▶ **STATED GOAL**
Take the listing and print it in full, exactly as given.

-- START --

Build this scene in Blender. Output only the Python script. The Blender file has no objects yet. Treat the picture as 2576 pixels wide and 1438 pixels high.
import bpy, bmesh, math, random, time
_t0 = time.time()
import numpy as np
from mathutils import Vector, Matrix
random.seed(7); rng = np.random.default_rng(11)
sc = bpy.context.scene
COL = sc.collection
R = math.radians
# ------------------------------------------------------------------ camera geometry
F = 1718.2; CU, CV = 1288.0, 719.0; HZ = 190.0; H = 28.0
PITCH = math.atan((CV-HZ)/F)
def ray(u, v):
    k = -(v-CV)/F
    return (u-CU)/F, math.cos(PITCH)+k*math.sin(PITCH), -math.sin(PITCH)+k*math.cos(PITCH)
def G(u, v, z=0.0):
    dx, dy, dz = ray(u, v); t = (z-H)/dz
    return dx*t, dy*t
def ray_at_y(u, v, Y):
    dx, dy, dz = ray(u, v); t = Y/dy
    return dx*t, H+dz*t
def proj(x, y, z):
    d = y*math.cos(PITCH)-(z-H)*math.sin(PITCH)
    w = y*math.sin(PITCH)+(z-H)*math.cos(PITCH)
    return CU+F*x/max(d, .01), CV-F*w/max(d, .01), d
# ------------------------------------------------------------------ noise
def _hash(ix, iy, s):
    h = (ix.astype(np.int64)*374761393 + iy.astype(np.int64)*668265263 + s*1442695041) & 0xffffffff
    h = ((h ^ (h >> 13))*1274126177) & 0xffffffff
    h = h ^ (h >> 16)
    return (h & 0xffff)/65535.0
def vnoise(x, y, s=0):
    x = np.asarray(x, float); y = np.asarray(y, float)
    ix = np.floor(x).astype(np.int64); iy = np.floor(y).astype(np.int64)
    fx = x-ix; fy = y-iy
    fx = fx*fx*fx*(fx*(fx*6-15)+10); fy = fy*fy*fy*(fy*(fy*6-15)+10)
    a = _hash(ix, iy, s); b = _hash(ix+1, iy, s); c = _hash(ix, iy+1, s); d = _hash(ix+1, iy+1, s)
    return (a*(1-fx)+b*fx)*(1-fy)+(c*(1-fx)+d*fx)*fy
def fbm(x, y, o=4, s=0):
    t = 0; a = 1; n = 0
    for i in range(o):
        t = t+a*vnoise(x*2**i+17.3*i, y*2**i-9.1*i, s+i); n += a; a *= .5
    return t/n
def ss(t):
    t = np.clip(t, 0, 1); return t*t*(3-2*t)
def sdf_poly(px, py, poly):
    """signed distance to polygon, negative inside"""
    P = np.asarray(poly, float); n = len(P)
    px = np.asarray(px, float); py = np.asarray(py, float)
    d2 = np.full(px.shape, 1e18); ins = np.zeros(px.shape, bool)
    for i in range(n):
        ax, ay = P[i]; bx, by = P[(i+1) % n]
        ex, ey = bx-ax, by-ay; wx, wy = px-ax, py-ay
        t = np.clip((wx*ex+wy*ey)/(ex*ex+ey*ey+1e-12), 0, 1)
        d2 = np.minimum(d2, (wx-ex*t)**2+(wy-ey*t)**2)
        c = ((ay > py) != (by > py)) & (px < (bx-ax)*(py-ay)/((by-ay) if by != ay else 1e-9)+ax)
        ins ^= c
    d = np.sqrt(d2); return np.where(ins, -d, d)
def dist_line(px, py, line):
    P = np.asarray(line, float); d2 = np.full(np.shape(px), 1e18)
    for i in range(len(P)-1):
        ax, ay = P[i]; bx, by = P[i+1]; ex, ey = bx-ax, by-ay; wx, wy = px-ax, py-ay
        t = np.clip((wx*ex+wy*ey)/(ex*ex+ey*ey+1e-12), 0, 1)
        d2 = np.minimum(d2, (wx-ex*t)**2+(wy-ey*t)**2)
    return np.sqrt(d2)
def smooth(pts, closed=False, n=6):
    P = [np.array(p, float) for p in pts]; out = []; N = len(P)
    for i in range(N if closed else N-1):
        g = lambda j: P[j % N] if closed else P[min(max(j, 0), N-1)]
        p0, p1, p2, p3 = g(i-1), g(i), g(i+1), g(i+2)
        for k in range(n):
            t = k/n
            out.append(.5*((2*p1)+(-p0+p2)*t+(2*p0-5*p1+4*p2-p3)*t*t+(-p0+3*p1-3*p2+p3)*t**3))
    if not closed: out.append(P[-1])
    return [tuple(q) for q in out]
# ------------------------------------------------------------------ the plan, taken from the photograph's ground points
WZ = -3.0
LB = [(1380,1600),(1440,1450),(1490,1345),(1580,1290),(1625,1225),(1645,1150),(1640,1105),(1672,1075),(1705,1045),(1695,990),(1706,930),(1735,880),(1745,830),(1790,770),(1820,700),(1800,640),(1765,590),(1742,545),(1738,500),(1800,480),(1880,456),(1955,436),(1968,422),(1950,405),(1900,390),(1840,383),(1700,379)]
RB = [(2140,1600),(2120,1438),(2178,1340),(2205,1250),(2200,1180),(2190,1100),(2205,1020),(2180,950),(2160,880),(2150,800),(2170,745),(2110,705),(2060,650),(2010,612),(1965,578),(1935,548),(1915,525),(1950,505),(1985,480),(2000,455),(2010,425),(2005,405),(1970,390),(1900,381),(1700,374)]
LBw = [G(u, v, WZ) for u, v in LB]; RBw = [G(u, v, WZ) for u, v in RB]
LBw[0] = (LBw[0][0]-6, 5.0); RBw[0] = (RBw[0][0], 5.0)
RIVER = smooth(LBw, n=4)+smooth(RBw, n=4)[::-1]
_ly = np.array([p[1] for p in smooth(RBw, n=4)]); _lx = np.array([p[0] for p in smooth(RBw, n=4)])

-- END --

▶ **RESPONSE FOR THIS EXERCISE**
Build this scene in Blender. Output only the Python script. The Blender file has no objects yet. Treat the picture as 2576 pixels wide and 1438 pixels high.
import bpy, bmesh, math, random, time
_t0 = time.time()
import numpy as np
from mathutils import Vector, Matrix
random.seed(7); rng = np.random.default_rng(11)
sc = bpy.context.scene
COL = sc.collection
R = math.radians
# ------------------------------------------------------------------ camera geometry
F = 1718.2; CU, CV = 1288.0, 719.0; HZ = 190.0; H = 28.0
PITCH = math.atan((CV-HZ)/F)
def ray(u, v):
    k = -(v-CV)/F
    return (u-CU)/F, math.cos(PITCH)+k*math.sin(PITCH), -math.sin(PITCH)+k*math.cos(PITCH)
def G(u, v, z=0.0):
    dx, dy, dz = ray(u, v); t = (z-H)/dz
    return dx*t, dy*t
def ray_at_y(u, v, Y):
    dx, dy, dz = ray(u, v); t = Y/dy
    return dx*t, H+dz*t
def proj(x, y, z):
    d = y*math.cos(PITCH)-(z-H)*math.sin(PITCH)
    w = y*math.sin(PITCH)+(z-H)*math.cos(PITCH)
    return CU+F*x/max(d, .01), CV-F*w/max(d, .01), d
# ------------------------------------------------------------------ noise
def _hash(ix, iy, s):
    h = (ix.astype(np.int64)*374761393 + iy.astype(np.int64)*668265263 + s*1442695041) & 0xffffffff
    h = ((h ^ (h >> 13))*1274126177) & 0xffffffff
    h = h ^ (h >> 16)
    return (h & 0xffff)/65535.0
def vnoise(x, y, s=0):
    x = np.asarray(x, float); y = np.asarray(y, float)
    ix = np.floor(x).astype(np.int64); iy = np.floor(y).astype(np.int64)
    fx = x-ix; fy = y-iy
    fx = fx*fx*fx*(fx*(fx*6-15)+10); fy = fy*fy*fy*(fy*(fy*6-15)+10)
    a = _hash(ix, iy, s); b = _hash(ix+1, iy, s); c = _hash(ix, iy+1, s); d = _hash(ix+1, iy+1, s)
    return (a*(1-fx)+b*fx)*(1-fy)+(c*(1-fx)+d*fx)*fy
def fbm(x, y, o=4, s=0):
    t = 0; a = 1; n = 0
    for i in range(o):
        t = t+a*vnoise(x*2**i+17.3*i, y*2**i-9.1*i, s+i); n += a; a *= .5
    return t/n
def ss(t):
    t = np.clip(t, 0, 1); return t*t*(3-2*t)
def sdf_poly(px, py, poly):
    """signed distance to polygon, negative inside"""
    P = np.asarray(poly, float); n = len(P)
    px = np.asarray(px, float); py = np.asarray(py, float)
    d2 = np.full(px.shape, 1e18); ins = np.zeros(px.shape, bool)
    for i in range(n):
        ax, ay = P[i]; bx, by = P[(i+1) % n]
        ex, ey = bx-ax, by-ay; wx, wy = px-ax, py-ay
        t = np.clip((wx*ex+wy*ey)/(ex*ex+ey*ey+1e-12), 0, 1)
        d2 = np.minimum(d2, (wx-ex*t)**2+(wy-ey*t)**2)
        c = ((ay > py) != (by > py)) & (px < (bx-ax)*(py-ay)/((by-ay) if by != ay else 1e-9)+ax)
        ins ^= c
    d = np.sqrt(d2); return np.where(ins, -d, d)
def dist_line(px, py, line):
    P = np.asarray(line, float); d2 = np.full(np.shape(px), 1e18)
    for i in range(len(P)-1):
        ax, ay = P[i]; bx, by = P[i+1]; ex, ey = bx-ax, by-ay; wx, wy = px-ax, py-ay
        t = np.clip((wx*ex+wy*ey)/(ex*ex+ey*ey+1e-12), 0, 1)
        d2 = np.minimum(d2, (wx-ex*t)**2+(wy-ey*t)**2)
    return np.sqrt(d2)
def smooth(pts, closed=False, n=6):
    P = [np.array(p, float) for p in pts]; out = []; N = len(P)
    for i in range(N if closed else N-1):
        g = lambda j: P[j % N] if closed else P[min(max(j, 0), N-1)]
        p0, p1, p2, p3 = g(i-1), g(i), g(i+1), g(i+2)
        for k in range(n):
            t = k/n
            out.append(.5*((2*p1)+(-p0+p2)*t+(2*p0-5*p1+4*p2-p3)*t*t+(-p0+3*p1-3*p2+p3)*t**3))
    if not closed: out.append(P[-1])
    return [tuple(q) for q in out]
# ------------------------------------------------------------------ the plan, taken from the photograph's ground points
WZ = -3.0
LB = [(1380,1600),(1440,1450),(1490,1345),(1580,1290),(1625,1225),(1645,1150),(1640,1105),(1672,1075),(1705,1045),(1695,990),(1706,930),(1735,880),(1745,830),(1790,770),(1820,700),(1800,640),(1765,590),(1742,545),(1738,500),(1800,480),(1880,456),(1955,436),(1968,422),(1950,405),(1900,390),(1840,383),(1700,379)]
RB = [(2140,1600),(2120,1438),(2178,1340),(2205,1250),(2200,1180),(2190,1100),(2205,1020),(2180,950),(2160,880),(2150,800),(2170,745),(2110,705),(2060,650),(2010,612),(1965,578),(1935,548),(1915,525),(1950,505),(1985,480),(2000,455),(2010,425),(2005,405),(1970,390),(1900,381),(1700,374)]
LBw = [G(u, v, WZ) for u, v in LB]; RBw = [G(u, v, WZ) for u, v in RB]
LBw[0] = (LBw[0][0]-6, 5.0); RBw[0] = (RBw[0][0], 5.0)
RIVER = smooth(LBw, n=4)+smooth(RBw, n=4)[::-1]
_ly = np.array([p[1] for p in smooth(RBw, n=4)]); _lx = np.array([p[0] for p in smooth(RBw, n=4)])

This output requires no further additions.